Leitores virtuosos
O texto do livro dos olhos do gato está escrito em caracteres soltos, e sua unidade só consegue ser lida quando o sopro da vontade criadora do leitor move e ordena cada um deles para a composição sintática da escritura. Mais ou menos como na partitura da sonata: todas as notas da escala musical estão residentes nas cordas da viola sábia e do piano virtuoso, ou nos furos da flauta eólica e no fole do órgão tempestuoso. Mas só os dedos ou o pulmão do artista sabem ensinar aos instrumentos virtuais a arrumação compósita dos sons para o ritmo e a melodia. Não é diferente o labor elementar da pintura, feita de fragmentos ordenados e ajuntados de formas e cores, como a poesia feita de fragmentos de sílabas e palavras, e a música de fragmentos de sons. A obra inteira de um poeta, de um músico, de um pintor é um échantillon, um patchwork de fragmentos.
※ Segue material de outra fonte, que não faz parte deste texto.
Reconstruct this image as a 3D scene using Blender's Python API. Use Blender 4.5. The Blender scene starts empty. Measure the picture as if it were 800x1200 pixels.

Por isto, os poetas, os músicos e os pintores se repetem, não ad nauseam, mas ad orgasmum — até o orgasmo — atravessando a espessura dos tempos, vestíbulo da eternidade, para que se veja o carmen pulcherrimum da visão platônica dos olhos de gato de Santo Agostinho — a beleza da ordem dos séculos.
Gerardo Mello Mourão, Os Olhos do Gato & O Retoque Inacabado, Rio de Janeiro, 2002.